Growth stocks aren't too tough to find -- a simple web search will often do the trick. Finding growth stocks you can buy and hold forever, however, is a different story. Every industry evolves over time. A company must be able to evolve with it or face extinction. Kodak and Blockbuster come to mind.

With that as the backdrop, here's a rundown of four great growth stocks that are not only firing on all cylinders right now, but should be able to adapt as needed as their markets and products mature.

Palo Alto Networks

If you think cybercrime is slowing down, think again. It's still as much of a problem as it ever was. Indeed, the World Economic Forum estimates that cybercrime is the world's third-largest economy (behind the U.S. and China). As a result, business consulting outfit McKinsey & Company suggests fighting cybercrime could eventually be a $2 trillion market in and of itself. That's roughly 10 times the amount of money spent on cyberdefense in 2021.

Palo Alto Networks (PANW 0.21%) offers a suite of firewalls, threat detection tools, secure-connectivity solutions, malware defenses, and more. Its flagship product is arguably its zero-trust network access platform, which protects networks from hackers without making it overly difficult for authorized users to plug in to the same network.

And the company's already capitalizing on the industry-wide growth McKinsey says is in the cards. Revenue is on pace to grow more than 25% this year despite the lethargic economy, and analysts believe Palo Alto Networks will grow its top line another 21% next year. That kind of sales growth simply extends a long-standing trend that doesn't look like it's going to slow down anytime soon.

Snowflake

Snowflake (SNOW -5.09%) is a compelling growth stock for some of the same reasons as Palo Alto.

Snowflake isn't exactly a household name, although there's a good chance you or someone in your household has unknowingly benefited from its service. This company helps enterprise-level organizations manage and effectively use all the data they choose to upload to the cloud. Better cost control, data-quality testing, consumer-intent prediction, and geographically based data analysis are just some of the tools it offers, tools that outfits like AT&T, DoorDash, and Capital One are using, just to name a few.

Snowflake shares aren't cheap. In fact, the company's unprofitable on a GAAP basis, and the stock's priced at a frothy 300 times this year's projected non-GAAP per-share earnings. The forward-looking price/earnings ratio of 182 isn't meaningfully better. As such, this pick isn't quite right for the average value investor.

If you can stomach the stress and volatility that most red-hot high-growth stocks tend to dish out, though, this year's and next year's expected revenue growth of more than 30% is worth tapping into.

Advanced Micro Devices

There's no denying Advanced Micro Devices (AMD -2.39%) plays proverbial second fiddle to graphics card titan Nvidia, as well as computer processor king Intel. In some ways, however, being the second-biggest player in an industry is an advantage. A particular market's biggest company has to think defensively in order to protect its leading market share. A smaller outfit can think and act aggressively, since it's got far more to gain than it's got to lose.

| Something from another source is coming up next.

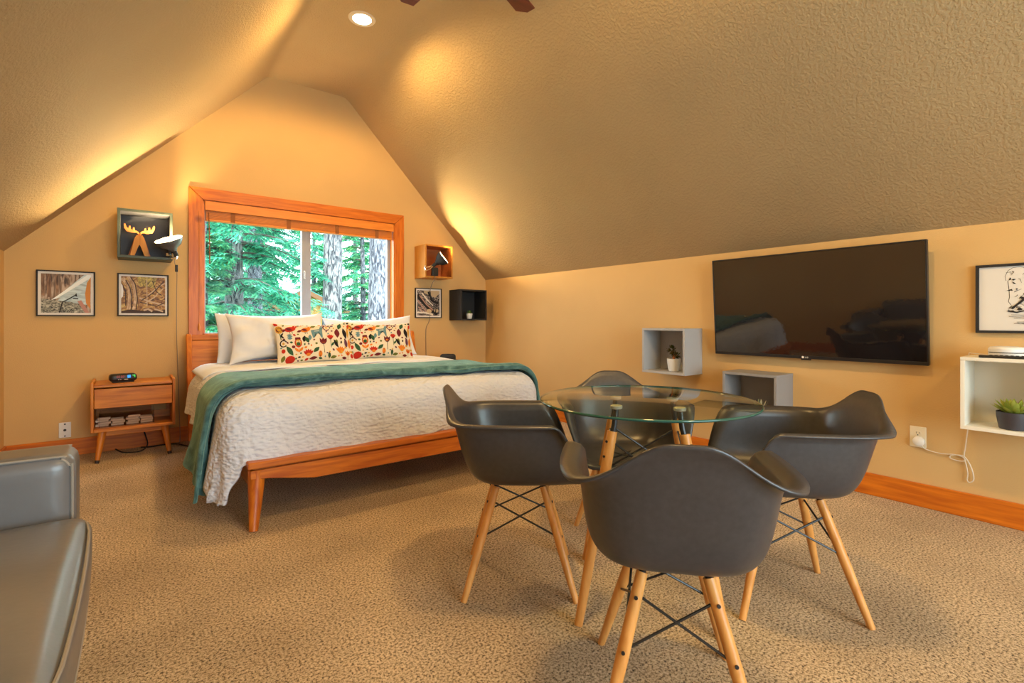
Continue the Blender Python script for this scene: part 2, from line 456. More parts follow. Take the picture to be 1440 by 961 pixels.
# jamb lining and casing
m = MB().box(HX0 - .001, HX0 + .012, YE - .01, YE + .085, HZ0, HZ1).box(HX1 - .012, HX1 + .001, YE - .01, YE + .085, HZ0, HZ1)
m.box(HX0, HX1, YE - .01, YE + .085, HZ1 - .012, HZ1).box(HX0, HX1, YE - .01, YE + .085, HZ0, HZ0 + .015)
m.build('window_jamb', M['alder_z'], win)
CO = .105; z1 = HZ1 + CO; z0 = HZ0 - .10; x0 = HX0 - CO; x1 = HX1 + CO; g = .0025
def casing(poly, name, mt): MB().prism(poly, lambda x, z: (x, YE - .022, z), lambda x, z: (x, YE + .0, z)).build(name, mt, win, bevel=.003)
casing([(x0, z0), (HX0, z0), (HX0, HZ1), (x0, z1 - g)], 'window_casing', M['alder_z'])
casing([(HX1, z0), (x1, z0), (x1, z1 - g), (HX1, HZ1)], 'window_casing', M['alder_z'])
casing([(x0 + g, z1), (HX0 + g, HZ1 + g), (HX1 - g, HZ1 + g), (x1 - g, z1)], 'window_casing', M['alder_x'])
casing([(HX0 + g, z0), (HX1 - g, z0), (HX1 - g, HZ0), (HX0 + g, HZ0)], 'window_casing', M['alder_x'])
# second window, in the gable behind the camera
a, b, c, d = BW
w2 = struct(MB().box(a, a + .04, YB - .10, YB - .05, c, d).box(b - .04, b, YB - .10, YB - .05, c, d).box(a, b, YB - .10, YB - .05, c, c + .04).box(a, b, YB - .10, YB - .05, d - .04, d).box(1.36, 1.40, YB - .10, YB - .05, c, d).build('window_2', M['vinyl'], bevel=.004))
MB().box(a + .03, b - .03, YB - .078, YB - .074, c + .03, d - .03).build('window_pane', M['pane'], w2, smooth=0)
MB().box(a - .1, a, YB, YB + .022, c - .1, d + .1).box(b, b + .1, YB, YB + .022, c - .1, d + .1).box(a, b, YB, YB + .022, d, d + .1).box(a, b, YB, YB + .022, c - .1, c).build('window_casing', M['alder_z'], w2, bevel=.003)
# wooden blind, raised
bl = thing('window_blind', 'raised orange wooden slat blind at the top of the bedroom window', 'blind', (1.383, YE + .03, 1.93))
bx = HX1 - HX0 - .03; h = bx / 2
MB().box(-h, h, -.055, -.04, .068, .148).build('valance', M['blindwood'], bl, bevel=.004)
m = MB()
for i in range(9): m.box(-h + .01, h - .01, -.036, .02, .001 + i * .0085, .006 + i * .0085)
m.build('slat_stack', M['blindwood'], bl, smooth=0)
MB().box(-h + .01, h - .01, -.038, .022, -.018, -.002).build('bottom_rail', M['blindwood'], bl, bevel=.003)
for x in (-.66, -.19, .27, .69): MB().box(x - .018, x + .018, -.0405, -.0385, -.017, .066).build('ladder_tape', M['tapewood'], bl, smooth=0)
MB().tube([(-h + .03, -.045, .05), (-h + .034, -.05, -.2), (-h + .036, -.05, -.40)], .0045, 6).build('tilt_wand', M['tapewood'], bl)
MB().tube([(-h - .045, -.058, .05), (-h - .042, -.06, -.4), (-h - .044, -.06, -.93)], .0016, 5).tube([(-h - .044, -.06, -.92), (-h - .044, -.06, -.95), (-h - .044, -.06, -.985)], [.004, .010, .007], 8).build('pull_cord', M['acorn_z'], bl)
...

And Advanced Micro Devices is taking brilliant advantage of this very scenario.

Case in point: After failing to keep up with Nvidia's artificial intelligence R&D for the past few years, last month AMD unveiled its MI300X processor, built from the ground up to handle generative AI duties. That debut follows May's rumors that -- in an effort to tamp down Nvidia's dominance -- Microsoft is partnering with Advanced Micro Devices to help usher AMD into the AI arena. Were Advanced Micro Devices the dominant name in the business, Microsoft might be helping Nvidia instead.

In the meantime, AMD continues to win its fair share of the computer processor and graphics card market, bringing lots of computing power to consumers and corporations at a relatively low price. Its mix of tech and price ranges makes the company more competitive than it may seem on the surface.

Shopify

Finally, add Shopify (SHOP -1.60%) stock to the list of growth stocks you can feel comfortable buying and holding forever.

If you're not familiar with it, Shopify is the antithesis of Amazon. Whereas Amazon requires all of its sellers to use its single platform to list their goods -- and compete with every other seller -- Shopify helps merchants and vendors set up their own stand-alone e-commerce platforms. This allows merchants to collect more vital information about their customers that it doesn't have to share with a competing third party.

And businesses of all sizes are increasingly embracing the idea. Although the company itself no longer publishes a specific figure, plausible estimates indicate there are between 4 million and 6 million active Shopify stores. Meanwhile, we do know that Shopify's customers sold $49.6 billion worth of goods and services during the three-month stretch ending in March, generating $1.5 billion worth of revenue for Shopify itself. Those numbers were up 15% and 25%, respectively, extending a growth pace that's been in place for a few years now.

Don't look for that growth to slow down anytime soon, either. While online stores aren't uncommon these days, Zippia reports that only 36% of small/personal businesses in the United States offer an e-commerce option to customers. That leaves on the order of another 20 million small businesses that could still launch an online sales platform using Shopify's tools, according to the Small Business Administration's count of nearly 33.2 million small businesses. That's a lot of opportunity.